A major offshore wind project south of Long Island, New York, is back on track. In April, the Trump administration ordered a stop work order on the Empire Wind 1 project, claiming it had “obtained information that raises serious issues with respect to the project approvals,” without further explanation.
But on Monday, the Bureau of Ocean Energy Management (BOEM) lifted the order, allowing construction on the $5 billion project to resume. It would be the first offshore wind project to deliver power directly to New York City.
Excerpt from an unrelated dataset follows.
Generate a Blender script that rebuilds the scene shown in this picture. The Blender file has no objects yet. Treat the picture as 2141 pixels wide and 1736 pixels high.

The 1,5000 workers on the project, who have been left in limbo over the past month, are “ready to get back to work,” said Vincent Alvarez, president of the New York City Central Labor Council, AFL-CIO. “Offshore wind means a lot for American jobs, in order to help us provide for a more secure domestic energy grid. That shouldn’t be a controversial issue.”
The project was already 30 percent complete when construction was halted. Empire Wind, run by Norwegian company Equinor, will consist of 54 wind turbines that will generate more than 810 megawatts of clean energy, enough to power 500,000 homes annually. The project will be key in helping New York meet its goal of developing 9 gigawatts of offshore wind power by 2035.
BOEM and the Department of the Interior did not respond to questions from Inside Climate News about the course change. “The Department of the Interior confirms that the Bureau of Ocean Energy Management has lifted the pause on the Empire Wind Project while its review continues,” a DOI spokesperson said in an email.
Gov. Kathy Hochul may have a lot to do with the decision. Over the weekend, Hochul spoke with President Trump three times, on calls all more than an hour long, according to Paul DeMichele, a deputy communications director for energy and environment in Hochul’s office.

Hochul emphasized three key reasons Trump should allow the project to continue: First, that Empire Wind is critical for the energy sector in New York and was already being counted on as a resource; second, that it is a major job-creator and stopping work would take away union jobs from the president’s own supporters; and third, that this project has already been fully permitted for a year.
“Just by having a new administration come in and in a very partisan way eliminate it because you don’t like the technology was going to have a significant ripple effect on future investments in the states and the country,” DeMichele said.
Shortly after the stop work order, German renewable energy developer RWE, which is not affiliated with Empire Wind, announced it had stopped all its offshore activities in the U.S. due to political uncertainty.
By Sunday night, Trump agreed to lift the order. The reversal came just in time—Equinor was days away from pulling out completely or taking legal action against the federal government.
The company was reportedly losing $50 million per week since the stop work order. Equinor will now “engage with suppliers and regulatory bodies to reduce the impact of the stop work order,” the company said in an online statement. Equinor plans to bring the project online in 2027.
In response to the restart, Secretary of the Interior Doug Burgum wrote on X: “I am encouraged by Governor Hochul’s comments about her willingness to move forward on critical pipeline capacity. Americans who live in New York and New England would see significant economic benefits and lower utility costs from increased access to reliable, affordable, clean American natural gas.”
Environmental advocates expressed immediate concern that the secretary could be implying Hochul made a deal for new fossil fuel infrastructure, in exchange for Trump allowing Empire Wind to continue.
“No agreement was reached for a new gas pipeline,” DeMichele told Inside Climate News. “If you’re reading [Burgum’s tweet] as the governor changed her position on gas pipelines as a result of Empire Wind, that’s not true.”
The governor’s position has always been that she is open to any energy project, DeMichele said, as long as it goes through the appropriate legal and environmental review process. In New York, that involves examining the environmental impact and public need for a project.
“There are clear federal and state laws governing the permitting of these projects that are in place for very good reasons to ensure that the public’s interests are protected and those processes need to be followed,” said Moneen Nasmith, a senior attorney at Earthjustice.
For now, said Ted Kelly, director and lead counsel for U.S. clean energy at the Environmental Defense Fund, “It is definitely helpful to see this project restarted and that the administration isn’t going to hold the most extreme position of stopping every project and being unwilling to move on that.”
But numerous wind projects are facing obstacles. Attorneys general from 17 states and the District of Columbia are suing the federal government for pausing approvals, permits and loans for both offshore and onshore wind projects.
“Unless the Trump administration reverses a number of those actions quickly, I think it’s very important that the courts step in and say that a president can’t, without any justification, completely stop permitting for an industry,” Kelly said.